A defensive driver is a safe driver, and that is especially important for fleets and the companies they serve. From sedan to truck fleets, drivers need to know how to properly handle a vehicle, and they need to have sound judgment when presented with road obstacles or reckless drivers.

“Defensive driving is driving to save lives, time, and money, despite the conditions around you and the actions of others,” said James Solomon, director of program development and training for the National Safety Council's (NSC) defensive driving courses. “A defensive driver will never put themselves or anyone else in any kind of danger.”

A good defensive driver practices correct legal driving techniques at all times.

Adding to Solomon’s point is Lander Allin, director, leasing support division office of fleet management for the Federal Acquisition Service with the General Services Administration (GSA). “When behind the wheel, the driver’s job is driving. It is their job to protect themselves, their passengers, the vehicle, which is either a company asset or for which the driver may be receiving a stipend of some type, and people and property around them,” said Allin. “The employee is the most valuable asset.”

'Drive for Five'

To emphasize the importance of defensive driving, Solomon states that fleet drivers should “Drive for Five.”

When a fleet driver practices Drive for Five, he or she monitors his or her own vehicle, the vehicles in front and behind them, and the vehicles to their left and right. But, most importantly, the fleet driver should picture a family member or a friend as a driver in one of the vehicles around them.

“The fleet driver has to drive for all five drivers. They have to make sure that any maneuvers they make are in no way endangering other drivers,” Solomon said.

In developing this Drive for Five mind set, Solomon believes fleet drivers will hold themselves more accountable for their driving habits, and how they could impact those around them and their own families.

A good defensive fleet driver also needs to consider the following; all these vehicles are trying to get to their destinations. But, not all drivers may be able to operate their vehicle properly.

Developing Driver Resources

As a supplement to Drive for Five, fleet managers should monitor their drivers’ behind-the-wheel practices as they implement defensive driving techniques. And, both the NSC and GSA strongly recommend that fleet managers put their drivers through driver training.

“GSA Fleet can, and does, provide the information and tools for training, but the agencies must monitor their drivers for compliance and provide corrective actions when necessary and appropriate,” said Allin.

Fleet managers need to communicate the importance of defensive driving to their fleet drivers; they should do so during the hiring process, in their safety newsletters, and in monthly meetings with their drivers.

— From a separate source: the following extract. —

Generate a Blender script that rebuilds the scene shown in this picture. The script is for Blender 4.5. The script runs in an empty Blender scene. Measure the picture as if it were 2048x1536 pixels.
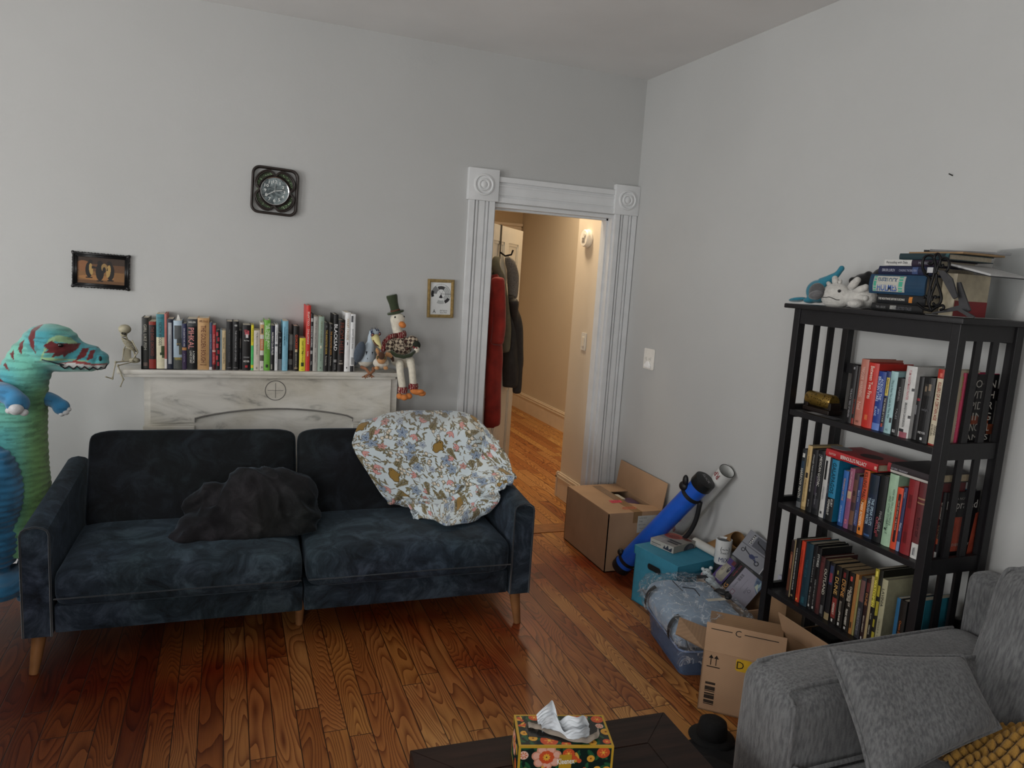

As a further check, fleet managers should look at their drivers’ motor vehicle records (MVRs) every six months and they should ensure that fleet driver policy and a safety policy are in place. In case a driver is ticketed for a major moving violation or worse, the fleet driver clearly knows the consequences. And, neither the fleet manager nor the company can be held liable for not providing this information.

The NSC also offers two online training courses: a two- or a four-hour option. The courses allow fleet drivers to look at the way they drive, through the eyes of trained professionals and highway engineers.

“As the driver moves through the course, they will be tested on specific topics,” Solomon said. “Remind fleet drivers, no matter how long they have been driving there are safety practices they can learn.”